After that the Elder gathered his large robe around him, covered his face and lay down on his right side. Then, just as the Master was to do at his Maha Parinibbana, he entered into the nine successive attainments of meditation, in forward and reverse order, and beginning again with the first absorption he led his meditation up to the fourth absorption. And at the moment after he had entered it, just as the crest of the rising sun appeared over the horizon, he utterly passed away into the Nibbana-element which is without any remnant of clinging. And it was the full-moon day of the month Kattika, which by the solar calendar is between October and November.

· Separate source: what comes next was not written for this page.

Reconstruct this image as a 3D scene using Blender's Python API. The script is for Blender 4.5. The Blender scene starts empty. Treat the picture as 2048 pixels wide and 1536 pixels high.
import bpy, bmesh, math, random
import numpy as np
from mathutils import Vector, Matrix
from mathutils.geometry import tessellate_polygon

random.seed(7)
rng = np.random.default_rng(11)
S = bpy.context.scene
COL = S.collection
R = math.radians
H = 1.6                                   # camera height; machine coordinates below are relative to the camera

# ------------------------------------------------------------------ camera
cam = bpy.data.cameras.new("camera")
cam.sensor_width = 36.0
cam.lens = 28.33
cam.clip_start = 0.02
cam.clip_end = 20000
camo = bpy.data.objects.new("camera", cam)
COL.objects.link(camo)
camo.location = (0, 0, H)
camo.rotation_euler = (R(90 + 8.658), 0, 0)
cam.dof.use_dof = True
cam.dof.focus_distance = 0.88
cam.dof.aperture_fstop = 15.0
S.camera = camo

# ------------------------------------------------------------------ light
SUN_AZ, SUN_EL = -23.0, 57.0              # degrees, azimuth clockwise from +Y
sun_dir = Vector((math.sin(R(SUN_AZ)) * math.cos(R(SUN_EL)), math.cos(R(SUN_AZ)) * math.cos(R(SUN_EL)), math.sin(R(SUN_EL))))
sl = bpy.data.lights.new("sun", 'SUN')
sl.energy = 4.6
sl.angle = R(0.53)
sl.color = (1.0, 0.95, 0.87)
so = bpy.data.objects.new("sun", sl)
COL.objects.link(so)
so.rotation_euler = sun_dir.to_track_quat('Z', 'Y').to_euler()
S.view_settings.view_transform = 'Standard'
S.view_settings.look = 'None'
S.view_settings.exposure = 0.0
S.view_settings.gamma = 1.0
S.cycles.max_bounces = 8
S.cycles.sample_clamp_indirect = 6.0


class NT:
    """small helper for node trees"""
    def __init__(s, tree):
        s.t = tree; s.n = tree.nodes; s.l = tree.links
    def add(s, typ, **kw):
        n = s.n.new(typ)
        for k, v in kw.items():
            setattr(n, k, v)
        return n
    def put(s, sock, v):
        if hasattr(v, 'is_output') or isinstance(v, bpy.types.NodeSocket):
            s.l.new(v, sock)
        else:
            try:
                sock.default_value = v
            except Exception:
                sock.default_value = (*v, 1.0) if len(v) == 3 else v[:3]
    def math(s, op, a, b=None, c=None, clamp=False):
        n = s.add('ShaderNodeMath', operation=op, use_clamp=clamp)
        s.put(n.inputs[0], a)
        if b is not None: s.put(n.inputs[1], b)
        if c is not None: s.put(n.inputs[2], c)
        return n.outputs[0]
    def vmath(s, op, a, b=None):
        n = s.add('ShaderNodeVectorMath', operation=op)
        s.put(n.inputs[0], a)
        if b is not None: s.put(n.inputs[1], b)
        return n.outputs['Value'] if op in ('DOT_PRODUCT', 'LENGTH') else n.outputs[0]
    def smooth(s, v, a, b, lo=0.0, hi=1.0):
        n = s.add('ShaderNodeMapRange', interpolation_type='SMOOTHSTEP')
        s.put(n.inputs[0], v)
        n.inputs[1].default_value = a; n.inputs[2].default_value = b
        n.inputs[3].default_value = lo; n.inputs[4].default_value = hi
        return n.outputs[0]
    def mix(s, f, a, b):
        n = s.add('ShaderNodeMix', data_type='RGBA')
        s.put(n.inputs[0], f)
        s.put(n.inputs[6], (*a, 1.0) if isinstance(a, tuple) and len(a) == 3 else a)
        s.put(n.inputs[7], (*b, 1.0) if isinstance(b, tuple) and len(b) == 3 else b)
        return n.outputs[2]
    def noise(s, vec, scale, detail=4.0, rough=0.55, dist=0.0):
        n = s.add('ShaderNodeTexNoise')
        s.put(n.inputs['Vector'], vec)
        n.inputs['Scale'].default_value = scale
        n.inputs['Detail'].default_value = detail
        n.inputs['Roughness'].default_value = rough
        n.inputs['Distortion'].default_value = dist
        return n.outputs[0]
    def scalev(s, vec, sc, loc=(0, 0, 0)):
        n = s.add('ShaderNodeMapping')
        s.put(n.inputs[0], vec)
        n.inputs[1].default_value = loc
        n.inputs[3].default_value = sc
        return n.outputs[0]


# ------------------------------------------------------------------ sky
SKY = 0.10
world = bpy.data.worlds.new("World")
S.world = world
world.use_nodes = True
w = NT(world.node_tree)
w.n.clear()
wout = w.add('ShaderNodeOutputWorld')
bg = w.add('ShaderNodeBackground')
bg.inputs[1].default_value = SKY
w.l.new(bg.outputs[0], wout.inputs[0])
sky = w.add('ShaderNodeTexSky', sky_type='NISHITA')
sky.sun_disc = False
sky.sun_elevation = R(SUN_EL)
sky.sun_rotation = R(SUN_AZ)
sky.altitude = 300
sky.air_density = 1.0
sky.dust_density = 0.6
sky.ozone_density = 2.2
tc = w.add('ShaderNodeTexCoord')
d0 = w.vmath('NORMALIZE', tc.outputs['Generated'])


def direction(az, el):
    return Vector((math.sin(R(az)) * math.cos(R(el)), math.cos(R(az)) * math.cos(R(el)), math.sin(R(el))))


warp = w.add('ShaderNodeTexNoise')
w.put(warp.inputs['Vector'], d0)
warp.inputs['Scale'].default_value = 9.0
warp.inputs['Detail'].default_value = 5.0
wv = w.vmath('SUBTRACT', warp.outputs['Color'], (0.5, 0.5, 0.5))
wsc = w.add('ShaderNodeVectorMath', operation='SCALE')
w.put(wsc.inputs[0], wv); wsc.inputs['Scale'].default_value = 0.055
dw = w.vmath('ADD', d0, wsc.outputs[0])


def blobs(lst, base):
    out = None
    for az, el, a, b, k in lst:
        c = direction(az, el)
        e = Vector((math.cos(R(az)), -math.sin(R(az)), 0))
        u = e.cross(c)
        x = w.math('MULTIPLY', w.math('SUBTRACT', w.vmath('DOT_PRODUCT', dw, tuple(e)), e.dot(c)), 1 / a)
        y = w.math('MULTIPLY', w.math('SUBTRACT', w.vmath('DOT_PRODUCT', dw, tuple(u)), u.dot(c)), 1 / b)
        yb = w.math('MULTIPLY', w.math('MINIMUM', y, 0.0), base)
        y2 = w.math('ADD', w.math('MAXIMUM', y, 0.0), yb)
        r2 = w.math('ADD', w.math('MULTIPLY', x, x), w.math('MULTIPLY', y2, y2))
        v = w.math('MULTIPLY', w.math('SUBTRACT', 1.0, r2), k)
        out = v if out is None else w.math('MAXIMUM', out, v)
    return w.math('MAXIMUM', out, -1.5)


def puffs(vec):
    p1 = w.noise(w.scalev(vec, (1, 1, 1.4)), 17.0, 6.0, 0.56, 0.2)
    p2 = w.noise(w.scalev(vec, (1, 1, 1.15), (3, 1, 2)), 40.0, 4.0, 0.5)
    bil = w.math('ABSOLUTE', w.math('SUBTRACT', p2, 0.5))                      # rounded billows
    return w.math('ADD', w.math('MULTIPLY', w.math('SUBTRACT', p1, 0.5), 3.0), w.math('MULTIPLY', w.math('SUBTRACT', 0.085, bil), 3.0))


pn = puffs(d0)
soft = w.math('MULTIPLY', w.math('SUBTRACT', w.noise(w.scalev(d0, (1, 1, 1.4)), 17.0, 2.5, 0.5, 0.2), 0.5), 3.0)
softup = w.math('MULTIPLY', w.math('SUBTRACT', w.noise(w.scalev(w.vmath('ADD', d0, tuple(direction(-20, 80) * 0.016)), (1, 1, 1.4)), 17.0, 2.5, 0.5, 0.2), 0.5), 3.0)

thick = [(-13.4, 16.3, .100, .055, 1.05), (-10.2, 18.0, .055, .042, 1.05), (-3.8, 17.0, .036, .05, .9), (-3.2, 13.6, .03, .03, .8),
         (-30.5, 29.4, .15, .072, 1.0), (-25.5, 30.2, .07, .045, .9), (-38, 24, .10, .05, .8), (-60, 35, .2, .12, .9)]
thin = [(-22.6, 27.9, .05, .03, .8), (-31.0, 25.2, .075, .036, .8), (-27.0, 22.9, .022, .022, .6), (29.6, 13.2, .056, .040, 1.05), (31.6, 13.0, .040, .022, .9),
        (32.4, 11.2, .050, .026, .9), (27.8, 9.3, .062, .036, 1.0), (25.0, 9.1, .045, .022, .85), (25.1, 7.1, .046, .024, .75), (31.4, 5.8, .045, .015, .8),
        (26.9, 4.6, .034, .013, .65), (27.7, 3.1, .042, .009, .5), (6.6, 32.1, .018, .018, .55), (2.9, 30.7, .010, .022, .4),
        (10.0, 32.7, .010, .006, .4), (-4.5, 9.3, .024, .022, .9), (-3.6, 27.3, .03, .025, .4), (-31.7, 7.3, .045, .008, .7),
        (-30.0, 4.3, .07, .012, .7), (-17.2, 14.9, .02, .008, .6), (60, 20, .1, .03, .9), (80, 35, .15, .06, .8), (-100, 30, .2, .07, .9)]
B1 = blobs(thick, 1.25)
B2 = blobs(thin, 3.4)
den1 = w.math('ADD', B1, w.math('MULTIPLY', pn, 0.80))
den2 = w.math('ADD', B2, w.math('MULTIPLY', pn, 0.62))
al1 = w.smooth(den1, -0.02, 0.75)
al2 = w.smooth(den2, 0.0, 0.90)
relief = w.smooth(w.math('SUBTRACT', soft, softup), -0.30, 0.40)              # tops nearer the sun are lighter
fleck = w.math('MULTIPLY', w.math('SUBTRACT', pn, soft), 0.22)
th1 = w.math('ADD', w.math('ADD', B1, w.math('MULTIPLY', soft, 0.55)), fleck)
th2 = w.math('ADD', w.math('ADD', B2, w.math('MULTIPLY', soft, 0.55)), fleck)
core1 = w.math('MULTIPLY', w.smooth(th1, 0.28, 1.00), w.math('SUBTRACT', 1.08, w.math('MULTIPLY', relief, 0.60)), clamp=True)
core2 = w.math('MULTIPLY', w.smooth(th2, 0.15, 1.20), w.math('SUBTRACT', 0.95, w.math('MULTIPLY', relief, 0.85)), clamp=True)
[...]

The brahman lady in her room thought: "How is my son? he does not say anything." She rose, and going into the Elder's room she massaged his legs. Then, seeing that he had passed away, she fell at his feet, loudly lamenting; "O my dear son! Before this, we did not know of your virtue. Because of that, we did not gain the good fortune to have seated in this house, and to feed, many a hundred bhikkhus! We did not gain the good fortune to have built many monasteries!" And she lamented thus up to sunrise.

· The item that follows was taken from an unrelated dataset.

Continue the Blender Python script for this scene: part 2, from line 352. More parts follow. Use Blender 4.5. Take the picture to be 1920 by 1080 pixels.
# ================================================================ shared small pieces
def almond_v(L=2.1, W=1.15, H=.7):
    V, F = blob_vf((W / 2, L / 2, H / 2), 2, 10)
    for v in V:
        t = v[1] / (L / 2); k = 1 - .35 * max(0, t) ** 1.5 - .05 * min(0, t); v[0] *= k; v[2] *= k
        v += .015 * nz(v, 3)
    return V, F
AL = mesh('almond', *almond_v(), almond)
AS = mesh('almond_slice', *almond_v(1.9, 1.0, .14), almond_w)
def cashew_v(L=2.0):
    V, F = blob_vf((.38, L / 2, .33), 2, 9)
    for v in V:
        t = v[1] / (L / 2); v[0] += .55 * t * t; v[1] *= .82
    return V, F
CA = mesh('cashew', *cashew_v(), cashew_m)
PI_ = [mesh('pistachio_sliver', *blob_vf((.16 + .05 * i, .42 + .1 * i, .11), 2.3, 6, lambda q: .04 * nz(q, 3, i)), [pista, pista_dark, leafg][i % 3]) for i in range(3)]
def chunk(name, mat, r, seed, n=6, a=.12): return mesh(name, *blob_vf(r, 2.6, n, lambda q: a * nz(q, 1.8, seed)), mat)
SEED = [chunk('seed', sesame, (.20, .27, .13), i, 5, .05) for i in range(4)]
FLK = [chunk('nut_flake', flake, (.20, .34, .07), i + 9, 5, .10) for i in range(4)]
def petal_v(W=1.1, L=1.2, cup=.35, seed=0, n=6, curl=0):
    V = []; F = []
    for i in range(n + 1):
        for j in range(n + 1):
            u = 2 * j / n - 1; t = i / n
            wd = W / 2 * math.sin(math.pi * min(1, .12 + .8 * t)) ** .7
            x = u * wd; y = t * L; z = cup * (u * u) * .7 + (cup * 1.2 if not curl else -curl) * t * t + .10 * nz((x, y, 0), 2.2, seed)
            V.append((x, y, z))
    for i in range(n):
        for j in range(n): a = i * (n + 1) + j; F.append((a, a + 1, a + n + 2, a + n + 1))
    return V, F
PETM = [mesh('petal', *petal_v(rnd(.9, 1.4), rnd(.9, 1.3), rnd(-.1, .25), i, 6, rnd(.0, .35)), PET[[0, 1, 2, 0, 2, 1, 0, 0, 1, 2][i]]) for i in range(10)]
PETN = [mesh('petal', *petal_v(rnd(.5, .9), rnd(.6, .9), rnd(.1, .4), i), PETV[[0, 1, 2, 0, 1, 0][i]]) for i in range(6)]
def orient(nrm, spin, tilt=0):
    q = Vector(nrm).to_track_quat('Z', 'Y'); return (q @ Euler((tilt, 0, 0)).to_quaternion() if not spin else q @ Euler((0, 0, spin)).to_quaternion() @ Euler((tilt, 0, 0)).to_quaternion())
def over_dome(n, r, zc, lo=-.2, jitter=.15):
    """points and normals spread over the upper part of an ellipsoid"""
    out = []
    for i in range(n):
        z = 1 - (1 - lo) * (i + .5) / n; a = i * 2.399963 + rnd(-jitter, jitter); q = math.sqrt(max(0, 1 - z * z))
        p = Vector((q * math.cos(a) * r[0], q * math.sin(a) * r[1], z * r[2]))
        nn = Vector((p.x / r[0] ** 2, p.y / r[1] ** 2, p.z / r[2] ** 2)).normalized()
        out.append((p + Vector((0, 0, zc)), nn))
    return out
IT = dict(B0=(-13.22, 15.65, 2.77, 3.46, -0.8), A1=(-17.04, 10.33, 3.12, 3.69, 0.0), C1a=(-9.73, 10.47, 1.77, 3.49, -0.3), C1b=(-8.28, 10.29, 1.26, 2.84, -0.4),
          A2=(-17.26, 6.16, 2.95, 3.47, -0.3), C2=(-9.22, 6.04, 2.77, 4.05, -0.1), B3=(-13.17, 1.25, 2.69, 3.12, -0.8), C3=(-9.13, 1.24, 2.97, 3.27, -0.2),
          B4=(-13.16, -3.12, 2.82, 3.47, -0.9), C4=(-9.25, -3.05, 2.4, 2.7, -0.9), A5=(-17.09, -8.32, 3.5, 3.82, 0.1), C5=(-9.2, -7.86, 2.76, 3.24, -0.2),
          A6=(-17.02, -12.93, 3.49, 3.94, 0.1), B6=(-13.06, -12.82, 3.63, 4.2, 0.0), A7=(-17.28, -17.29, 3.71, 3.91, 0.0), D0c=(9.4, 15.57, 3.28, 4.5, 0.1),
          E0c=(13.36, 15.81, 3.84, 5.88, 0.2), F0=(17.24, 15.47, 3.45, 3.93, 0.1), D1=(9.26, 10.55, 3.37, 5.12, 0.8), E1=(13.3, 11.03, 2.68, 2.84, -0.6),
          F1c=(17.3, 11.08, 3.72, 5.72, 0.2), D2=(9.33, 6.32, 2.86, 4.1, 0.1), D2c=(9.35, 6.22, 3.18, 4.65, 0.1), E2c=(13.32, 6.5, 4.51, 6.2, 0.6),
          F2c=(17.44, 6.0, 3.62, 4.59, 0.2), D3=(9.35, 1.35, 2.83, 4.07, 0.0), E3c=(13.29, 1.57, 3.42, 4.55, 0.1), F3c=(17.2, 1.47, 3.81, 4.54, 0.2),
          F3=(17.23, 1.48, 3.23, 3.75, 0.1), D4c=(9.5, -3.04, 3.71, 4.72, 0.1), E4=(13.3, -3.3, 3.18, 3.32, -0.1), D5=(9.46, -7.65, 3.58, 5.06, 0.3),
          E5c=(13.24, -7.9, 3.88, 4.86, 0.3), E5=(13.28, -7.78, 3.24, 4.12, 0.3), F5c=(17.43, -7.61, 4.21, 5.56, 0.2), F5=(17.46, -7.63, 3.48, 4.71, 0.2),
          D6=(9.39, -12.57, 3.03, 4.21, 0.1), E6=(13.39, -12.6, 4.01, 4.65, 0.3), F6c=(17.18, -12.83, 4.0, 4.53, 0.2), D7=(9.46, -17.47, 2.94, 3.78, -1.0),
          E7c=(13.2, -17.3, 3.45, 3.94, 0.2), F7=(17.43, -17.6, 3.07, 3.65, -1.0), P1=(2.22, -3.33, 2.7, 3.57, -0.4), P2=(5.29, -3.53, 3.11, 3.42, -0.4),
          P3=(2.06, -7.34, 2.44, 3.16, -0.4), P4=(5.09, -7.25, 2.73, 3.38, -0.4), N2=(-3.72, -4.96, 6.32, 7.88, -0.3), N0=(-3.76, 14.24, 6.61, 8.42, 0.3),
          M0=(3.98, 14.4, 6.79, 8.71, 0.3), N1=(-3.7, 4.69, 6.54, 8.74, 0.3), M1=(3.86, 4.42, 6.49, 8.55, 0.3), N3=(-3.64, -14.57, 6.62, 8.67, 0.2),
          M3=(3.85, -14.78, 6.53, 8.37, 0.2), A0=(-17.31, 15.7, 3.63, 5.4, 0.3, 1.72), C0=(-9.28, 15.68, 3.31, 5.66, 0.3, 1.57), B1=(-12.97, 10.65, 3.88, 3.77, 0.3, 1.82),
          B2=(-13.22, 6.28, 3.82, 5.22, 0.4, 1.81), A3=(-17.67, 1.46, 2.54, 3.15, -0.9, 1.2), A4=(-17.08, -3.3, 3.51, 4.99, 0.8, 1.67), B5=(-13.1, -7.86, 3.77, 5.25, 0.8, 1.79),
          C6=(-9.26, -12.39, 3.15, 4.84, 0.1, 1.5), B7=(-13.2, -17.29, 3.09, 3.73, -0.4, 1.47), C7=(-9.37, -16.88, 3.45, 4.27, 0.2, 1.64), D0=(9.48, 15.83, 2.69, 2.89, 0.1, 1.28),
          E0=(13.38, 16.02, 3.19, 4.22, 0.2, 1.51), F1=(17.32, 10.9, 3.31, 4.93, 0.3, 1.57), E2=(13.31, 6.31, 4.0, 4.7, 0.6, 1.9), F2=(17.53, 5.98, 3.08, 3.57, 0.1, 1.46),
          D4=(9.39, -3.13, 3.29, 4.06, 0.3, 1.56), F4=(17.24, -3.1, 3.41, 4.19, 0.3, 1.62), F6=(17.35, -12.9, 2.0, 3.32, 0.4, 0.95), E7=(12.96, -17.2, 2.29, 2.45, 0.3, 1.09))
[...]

As soon as the sun was up, she sent for goldsmiths and had the treasure room opened and had the pots full of gold weighed on a large scale. Then she gave the gold to the goldsmiths with the order to prepare funeral ornaments. Columns and arches were erected, and in the center of the village the upasika had a pavilion of heart-wood built. In the middle of the pavilion a large, gabled structure was raised, surrounded by a parapet wall of golden arches and columns. Then they began the sacred ceremony, in which men and deities mingled.

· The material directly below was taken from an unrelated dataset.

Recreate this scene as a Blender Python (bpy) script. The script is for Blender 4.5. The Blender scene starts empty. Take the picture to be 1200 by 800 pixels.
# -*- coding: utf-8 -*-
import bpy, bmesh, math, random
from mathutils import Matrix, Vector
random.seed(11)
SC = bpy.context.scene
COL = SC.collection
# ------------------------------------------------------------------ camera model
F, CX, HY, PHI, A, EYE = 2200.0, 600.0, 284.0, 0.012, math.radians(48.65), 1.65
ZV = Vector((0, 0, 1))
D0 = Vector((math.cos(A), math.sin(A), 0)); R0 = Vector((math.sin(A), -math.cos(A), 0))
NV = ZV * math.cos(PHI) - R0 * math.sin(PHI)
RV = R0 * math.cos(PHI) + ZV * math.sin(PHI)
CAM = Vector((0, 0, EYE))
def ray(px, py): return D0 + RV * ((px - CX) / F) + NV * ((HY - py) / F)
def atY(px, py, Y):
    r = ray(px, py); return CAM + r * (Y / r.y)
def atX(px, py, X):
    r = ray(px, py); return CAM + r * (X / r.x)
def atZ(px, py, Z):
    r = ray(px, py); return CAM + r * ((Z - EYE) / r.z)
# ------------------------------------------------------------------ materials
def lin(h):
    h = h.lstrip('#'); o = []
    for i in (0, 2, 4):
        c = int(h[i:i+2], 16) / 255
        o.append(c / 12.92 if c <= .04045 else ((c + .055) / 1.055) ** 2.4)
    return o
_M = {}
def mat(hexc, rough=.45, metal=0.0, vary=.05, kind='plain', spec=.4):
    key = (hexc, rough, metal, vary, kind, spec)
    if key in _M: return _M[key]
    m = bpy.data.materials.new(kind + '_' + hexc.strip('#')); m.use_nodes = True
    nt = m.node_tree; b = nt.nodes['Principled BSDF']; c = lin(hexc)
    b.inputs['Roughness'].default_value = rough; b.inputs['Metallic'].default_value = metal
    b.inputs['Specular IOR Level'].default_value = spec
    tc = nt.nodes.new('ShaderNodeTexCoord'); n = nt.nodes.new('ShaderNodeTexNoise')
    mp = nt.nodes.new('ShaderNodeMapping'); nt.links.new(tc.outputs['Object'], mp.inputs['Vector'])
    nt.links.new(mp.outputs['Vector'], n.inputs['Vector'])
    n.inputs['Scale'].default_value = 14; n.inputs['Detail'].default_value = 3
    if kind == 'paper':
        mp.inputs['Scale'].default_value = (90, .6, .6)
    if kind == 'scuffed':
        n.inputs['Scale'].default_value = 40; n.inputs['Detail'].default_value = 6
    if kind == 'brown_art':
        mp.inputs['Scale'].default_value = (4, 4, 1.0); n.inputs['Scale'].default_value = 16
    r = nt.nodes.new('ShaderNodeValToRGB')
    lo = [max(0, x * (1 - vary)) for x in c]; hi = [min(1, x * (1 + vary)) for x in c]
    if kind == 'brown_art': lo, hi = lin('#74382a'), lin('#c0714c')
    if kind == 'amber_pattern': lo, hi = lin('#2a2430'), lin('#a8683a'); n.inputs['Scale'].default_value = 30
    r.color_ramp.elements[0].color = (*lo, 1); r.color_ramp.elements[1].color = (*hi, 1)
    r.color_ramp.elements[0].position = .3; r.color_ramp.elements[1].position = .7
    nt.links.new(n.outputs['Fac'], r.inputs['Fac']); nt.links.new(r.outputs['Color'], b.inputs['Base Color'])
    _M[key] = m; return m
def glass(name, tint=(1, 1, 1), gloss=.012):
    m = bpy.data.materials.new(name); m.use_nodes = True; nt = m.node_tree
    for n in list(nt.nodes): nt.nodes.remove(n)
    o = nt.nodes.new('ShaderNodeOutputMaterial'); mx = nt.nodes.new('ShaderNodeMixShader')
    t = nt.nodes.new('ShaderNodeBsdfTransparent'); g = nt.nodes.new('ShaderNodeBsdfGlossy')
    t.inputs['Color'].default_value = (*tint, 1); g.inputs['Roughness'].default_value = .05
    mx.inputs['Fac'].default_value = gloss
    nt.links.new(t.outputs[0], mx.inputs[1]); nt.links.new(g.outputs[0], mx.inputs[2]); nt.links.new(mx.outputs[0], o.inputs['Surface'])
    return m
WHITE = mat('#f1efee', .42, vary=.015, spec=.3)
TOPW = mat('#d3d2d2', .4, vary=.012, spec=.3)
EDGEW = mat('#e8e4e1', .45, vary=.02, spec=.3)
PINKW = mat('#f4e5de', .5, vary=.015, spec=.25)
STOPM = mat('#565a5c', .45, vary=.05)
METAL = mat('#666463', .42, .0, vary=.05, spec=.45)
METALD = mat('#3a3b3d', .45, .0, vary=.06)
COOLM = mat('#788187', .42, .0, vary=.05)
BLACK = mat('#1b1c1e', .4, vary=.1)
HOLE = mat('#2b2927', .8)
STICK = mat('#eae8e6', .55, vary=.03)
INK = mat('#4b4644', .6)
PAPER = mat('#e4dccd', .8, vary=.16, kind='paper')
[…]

After the great assembly of people had celebrated the sacred rites for a full week, they made a pyre with many kinds of fragrant woods. They placed the body of the Venerable Sariputta on the pyre and kindled the wood with bundles of Usira roots. Throughout the night of the cremation the concourse listened to sermons on the Dhamma. After that the flames of the pyre were extinguished by the Elder Anuruddha with scented water. The Elder Cunda gathered together the relics and placed them in a filter cloth.